Jonathan Sacks, chief rabbi of the United Kingdom, is a much more conventional thinker, yet quite brilliant in his restrained, refined way. This weekly reading of the Jewish Bible often grapples with philosophically difficult questions but might not satisfy those who wish to break through to the spiritual wealth of Torah. Nor does he have the ethical courage to apply Torah’s radical messages to the reality of advanced capitalist society or to Israel. Yet there is much to be learned from Sacks, and this book should be in everyone’s library.

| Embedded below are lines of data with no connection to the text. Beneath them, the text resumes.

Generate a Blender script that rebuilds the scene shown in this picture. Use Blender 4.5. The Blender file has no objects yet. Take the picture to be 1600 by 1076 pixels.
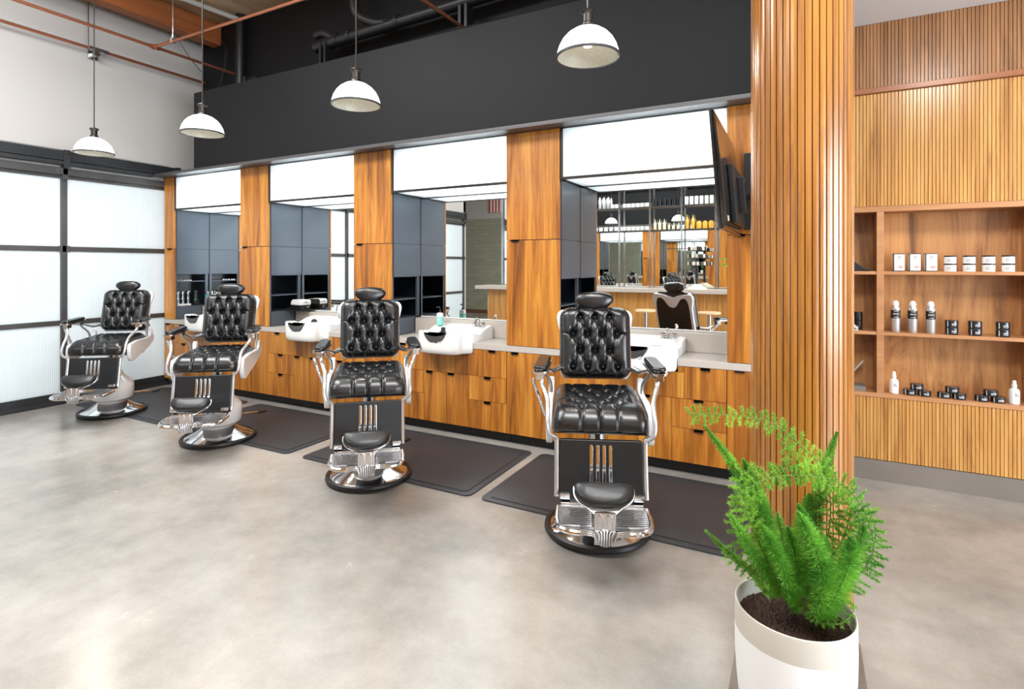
import bpy, bmesh, math, random
from mathutils import Vector, Matrix
random.seed(7)
R = math.radians
PI = math.pi
col = bpy.context.scene.collection
scene = bpy.context.scene

# ------------------------------------------------------------------ camera, exposure, world, daylight, added fill
cam_d = bpy.data.cameras.new('camera')
cam = bpy.data.objects.new('camera', cam_d)
col.objects.link(cam)
cam.location = (0, 0, 1.56)
cam.rotation_euler = (R(90), 0, R(27.9))
cam_d.lens = 855 / 1600 * 36
cam_d.sensor_width = 36
cam_d.shift_y = -123 / 1600
cam_d.clip_start = .02
scene.camera = cam
vs = scene.view_settings
vs.view_transform = 'Standard'
vs.look = 'None'
vs.gamma = 1
vs.use_curve_mapping = False
vs.exposure = 0.62
scene.cycles.max_bounces = 10
scene.cycles.diffuse_bounces = 4
scene.cycles.glossy_bounces = 6
scene.cycles.sample_clamp_indirect = 6
scene.cycles.caustics_reflective = False
scene.cycles.caustics_refractive = False

world = bpy.data.worlds.new('world')
scene.world = world
world.use_nodes = True
world.node_tree.nodes['Background'].inputs[0].default_value = (.85, .93, 1, 1)
world.node_tree.nodes['Background'].inputs[1].default_value = .6


def area(name, loc, rot, sx, sy, power, color=(1, 1, 1)):
    d = bpy.data.lights.new(name, 'AREA')
    d.shape = 'RECTANGLE'
    d.size, d.size_y = sx, sy
    d.energy = power
    d.color = color
    o = bpy.data.objects.new(name, d)
    o.location = loc
    o.rotation_euler = [R(a) for a in rot]
    col.objects.link(o)
    return o


# daylight behind the fluted glass of the roll-up door (faces +X)
area('daylight_door', (-8.1, 1.1, 1.5), (0, -90, 0), 3.2, 6.6, 62, (.93, .97, 1))
# daylight added at unseen windows: street side (faces -X), behind the camera (faces +Y)
area('added_right_daylight', (6.62, .2, 1.75), (0, 90, 0), 2.9, 6.0, 640, (.82, .91, 1))
area('added_rear_daylight', (2.6, -6.25, 2.0), (90, 0, 0), 6.2, 3.2, 230, (.95, .98, 1))
# fill lights added under the roof to brighten the room, no skylight seen (face down)
area('roof_fill_front', (-4.4, 1.2, 4.80), (0, 0, 0), 3.6, 1.3, 210, (.96, .985, 1))
area('roof_fill_mid', (.4, .4, 4.80), (0, 0, 0), 3.0, 1.3, 190, (.96, .985, 1))
area('roof_fill_rear', (-3.6, -3.6, 4.80), (0, 0, 0), 4.0, 1.3, 150, (.96, .985, 1))

# spots added to brighten the retail shelf wall, no such fixtures seen
for sx_, sy_ in ((1.05, 3.25), (2.5, 3.2)):
    sd_ = bpy.data.lights.new('shelf_fill_spot', 'SPOT'); sd_.energy = 48; sd_.spot_size = R(95); sd_.spot_blend = .8; sd_.shadow_soft_size = .2; sd_.color = (1, .97, .92)
    so_ = bpy.data.objects.new('shelf_fill_spot', sd_); so_.location = (sx_, sy_, 3.28)
    so_.rotation_euler = Vector((-.25, 1.5, -1.05)).to_track_quat('-Z', 'Y').to_euler(); col.objects.link(so_)


# ------------------------------------------------------------------ materials
def newmat(name):
    m = bpy.data.materials.new(name)
    m.use_nodes = True
    nt = m.node_tree
    return m, nt, nt.nodes['Principled BSDF']


def lin(c):
    return tuple(((v / 255) / 12.92 if v / 255 <= .04045 else ((v / 255 + .055) / 1.055) ** 2.4) for v in c) + (1,)


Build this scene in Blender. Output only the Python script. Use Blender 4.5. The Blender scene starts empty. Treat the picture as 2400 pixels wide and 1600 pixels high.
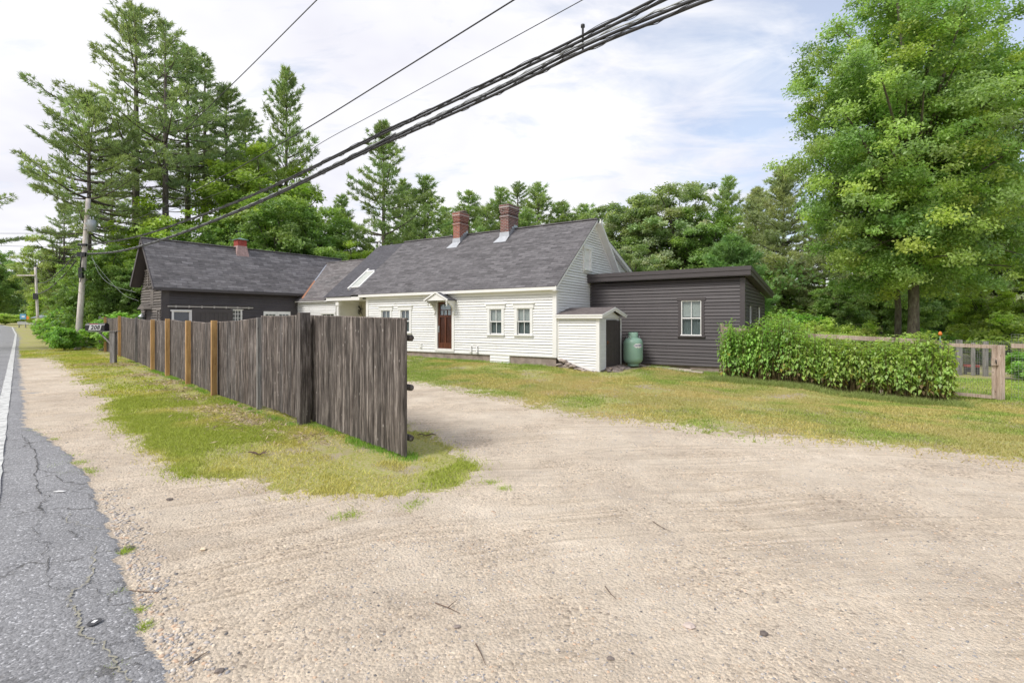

Naftali Rothenberg has taken a different approach in seeking to highlight “the weekly Torah portion as inspiration for thought and creativity.” Rothenberg, who is chair of Jewish Culture and Identity at the Van Leer Jerusalem Institute, has assigned each week’s parsha to a different contemporary commentator from a wide swath of interests, both religious and secular. Rothenberg then asked them to approach the weekly reading by commenting on some figure in Jewish thought from the past two thousand years whose teachings provide an avenue to comment on themes in the parsha. The result is an extraordinarily rich and vibrant book, uneven at times as most collections tend to be, yet filled with some of Israel’s most provocative thinkers such as: Einat Ramon on Judith Plaskow; Avinoam Rosenak on Abraham Issac Kook and Yeshayahu Leibowitz; Yair Tzaban on Ber Borochov; Shmuel Wygoda on Emmanuel Levinas; Hamutal Bar-Yosef on A.B. Yehoshua; and Rachel Elior on Dalia Rabikovitz. And these are only a sample of the many exciting thinkers who give us new takes on Torah through the figures they explore. Kol ha Kavod—honor to them.